Increased support for borrowers was shown with £3.7bn gross lending in the first six months of the year, up 50% (June 2013: £2.5bn), and net lending of £1.3bn, up 179% (June 2013: £450m)

They had a total mortgage balance of £30.8bn (December 2013: £29.5bn), with 94% of mortgages funded by savings balances and reserves (December 2013: 97%)

Chris Pilling, Yorkshire Building Society Group’s Chief Executive, said:

“These exceptional results reflect our ongoing success as a business which proudly puts mutual values at its core.

“Our 150th anniversary has been a terrific opportunity for everyone associated with the Group – colleagues and customers alike – to reflect on how we have maintained our fundamental purpose at the same time as growing as an organisation.

“Achieving good levels of profit allows us to continue to invest in the future of the Group and make our offer to customers even stronger, for example ensuring a smooth transition to comply with the new Mortgage Market Review rules with fully trained advisers available across our branch network and via our telephone contact centre.

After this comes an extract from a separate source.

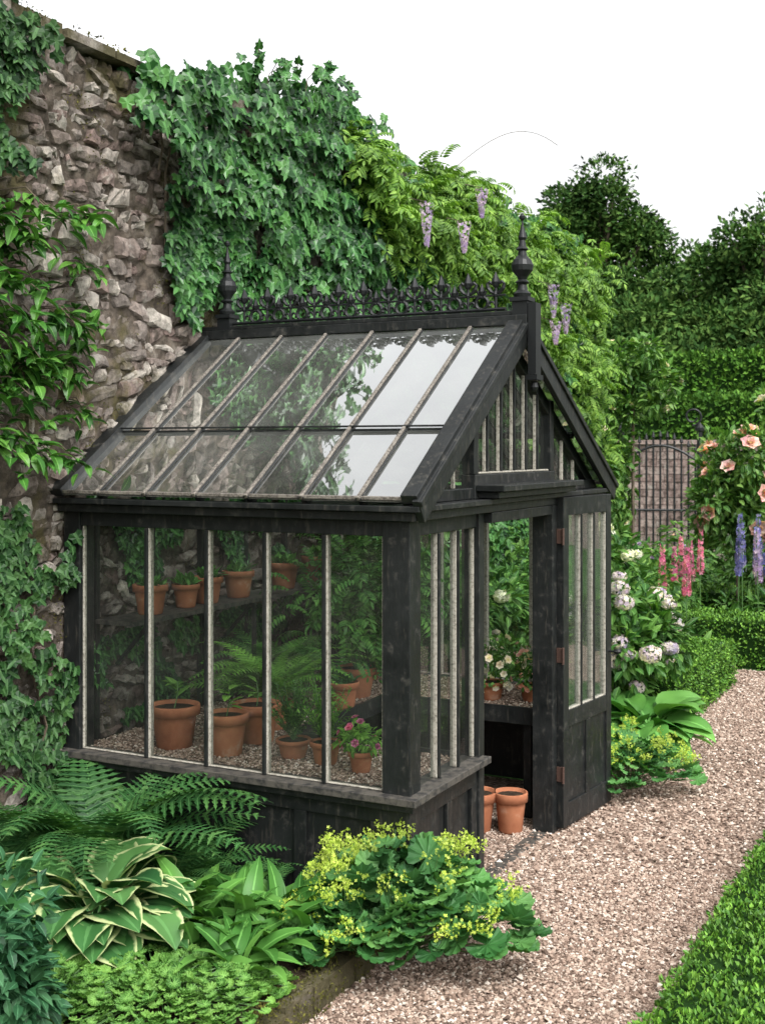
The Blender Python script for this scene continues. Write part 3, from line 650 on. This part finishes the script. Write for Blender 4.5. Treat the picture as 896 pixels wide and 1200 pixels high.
# ------------------------------------------------------------------ wisteria
mb=MB()
def wtop(Y): return 4.72+.16*np.sin(Y*2.6+1)+.08*np.sin(Y*6)
n=3000;Y=R(2.9,8.5,n)
zb_=np.where(Y<5,3.75,np.where(Y<7,3.75-(Y-5)*.35,2.5));Z=zb_+(wtop(Y)-zb_)*R(0,1,n)**.75
keep=~((Y<3.7)&(Z<3.95+.3*np.sin(Y*9)));Y=Y[keep];Z=Z[keep];n=len(Y);P=np.stack([0*Y,Y,Z],-1)
lump=np.clip(.5+.5*wob(P,2.1,4)+.3*wob(P,5,2),.0,1.25);frac=(Z-zb_[keep])/(wtop(Y)-zb_[keep]);X=.08+.62*lump*R(.5,1,n)*(1-.75*frac**4)-np.where(frac>.9,R(0,.4,n),0)
P[:,0]=X
for k in range(3):
    q=P[k::3];m=len(q);az=R(-1.6,1.2,m);mb.inst(wistT[k],rot(az,R(-.7,.45,m),R(-.4,.4,m),R(.16,.30,m)),q,0)
for k in range(3):
    m=170;q=np.stack([R(-.5,.5,m),R(8.1,8.7,m),R(1.6,4.7,m)],-1);mb.inst(wistT[k],rot(R(-2,2,m),R(-.5,.4,m),R(-.3,.3,m),R(.22,.34,m)),q,0)
def raceme(c,L,s=1.):
    m=int(150*s);t=R(0,1,m)**.8;rr=.05*s*(1-t*.85)+.006;a=R(0,6.3,m);q=np.array(c)+np.stack([np.cos(a)*rr,np.sin(a)*rr,-L*t],-1)
    d=np.stack([np.cos(a),np.sin(a),R(-.6,.2,m)],-1);mb.inst(floret,frames(np.cross(d,rdir(m)),d,R(.009,.016,m)),q,2);tube(mb,[(c[0]-.15,c[1],c[2]+.04),c,(c[0],c[1],c[2]-L)],.003,4,1)
for c,L in(((.80,3.0,4.14),.33),((.86,3.55,4.08),.24),((.84,3.95,4.42),.24),((.90,5.5,3.82),.30),((.90,5.85,3.68),.28),((.88,5.62,3.5),.22)):
    raceme(c,L)
for k in range(14):
    y=rng.uniform(3.3,8.2);p=[(.1,y,3.2+.1*k),(.2,y+.3,4.1),(.15,y+.7,4.6)];tube(mb,p,[.02,.015,.006],6,1)
u=np.linspace(0,1,16);tube(mb,np.stack([.2+.6*u,4.9+1.0*u,4.85+.42*np.sin(u*2.2)],-1),.003,5,1)
mb.obj('wisteria',[M_wis,M_bark,P_lil])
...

“We have also successfully delivered in our core business areas – completing more than 16,000 mortgages, opening more than 100,000 savings accounts at a time of historically low interest rates, growing the N&P current account customer base and continuing to provide no-obligation financial advice for all across our branch network.

“We remain as committed to our members today as the founders of the Society from which we trace our roots 150 years ago. It is a proud heritage and one which we intend to enhance further in the coming years.”